Looking at
A lot of photography. I’m in the midst of trying to finish off some sort of portfolio of my own, but I keep getting distracted by other people’s work. Such as Dark Stores, Ghostboxes & Dead Malls 2008 – 2012 by Brian Ulrich – images of abandoned malls across the US. Ha Aretz by Roger Grasas – photos of formally biblical places (Palestine, Egypt, Lebanon, etc). Paradise Lost by Georg Gerster – a birds-eye view of Persia.
Reading
This interview with Santi Cazorla which goes someway toward conveying how hard it can be for footballers to deal with (and come back from) serious injury. I’m glad he’s managed to get back on the pitch – even if it’s not for Arsenal.
… for 636 days he did not play. Most thought he never would. There were nights where, lying alone a long way from home, he gave up. “I’d talk to my family and say: 'It’s over. Tomorrow I’ll tell Juancar, the physio: I can’t go on, pal.’” But here he is, just finished training. He has started all three of Villarreal’s games this season.
Continuing the football chats, there’s also this interview with Peter Crouch which is behind a registration page but worth giving your email address for. Add it to the collection of good things that have been said recently about his upcoming book, which I’ll never read, but if I read footballers life stories, I’d read this one first.
Listening to
This American Life 504: How I Got Into College. A couple of stories about the admissions process, the main one being about Emir Kamenica …
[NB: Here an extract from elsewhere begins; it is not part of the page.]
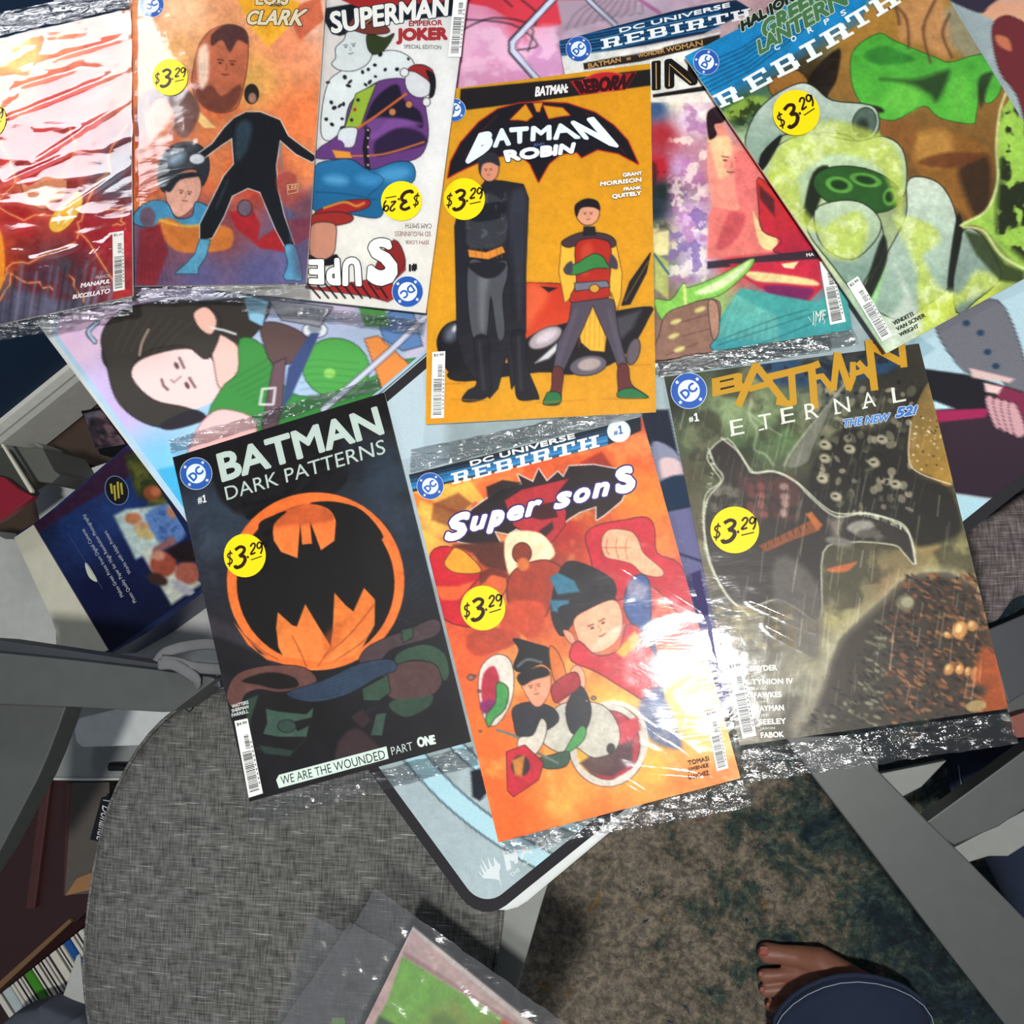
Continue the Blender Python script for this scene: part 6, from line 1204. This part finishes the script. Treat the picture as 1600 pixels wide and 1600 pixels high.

… whose path to college started with fleeing the war in Bosnia and becoming a refugee in the United States. Then he had a stroke of luck: a student teacher read an essay he’d plagiarized from a book he’d stolen from a library back in Bosnia, and was so impressed that she got him out of a bad high school and into a much better one. He went on to Harvard and great success. Years later, he tracks down the student teacher to thank her, only to find that she remembers the story differently.
It’s a great story – both parts are, in fact – and it got me thinking a lot about my own route through higher education. In my head, I still basically attribute it to one person who got me to stop being a lazy teenager living at home, 'forced’ me to fill out application forms, and convinced me it was all worthwhile. I still credit him for all of it, and who knows what would’ve happened if I didn’t get that intervention. BUT. Listening to Emir’s story, and seeing the perils of memory and writing your own history, now I’m not so sure about any of it. Maybe it was totally different. I’ll never know. I need a popular podcast to research my life history for me please, thanks.
Watching
This Eminem impression. I’ve genuinely listened to this more times than any song on Em’s new album. Using way too many napkins.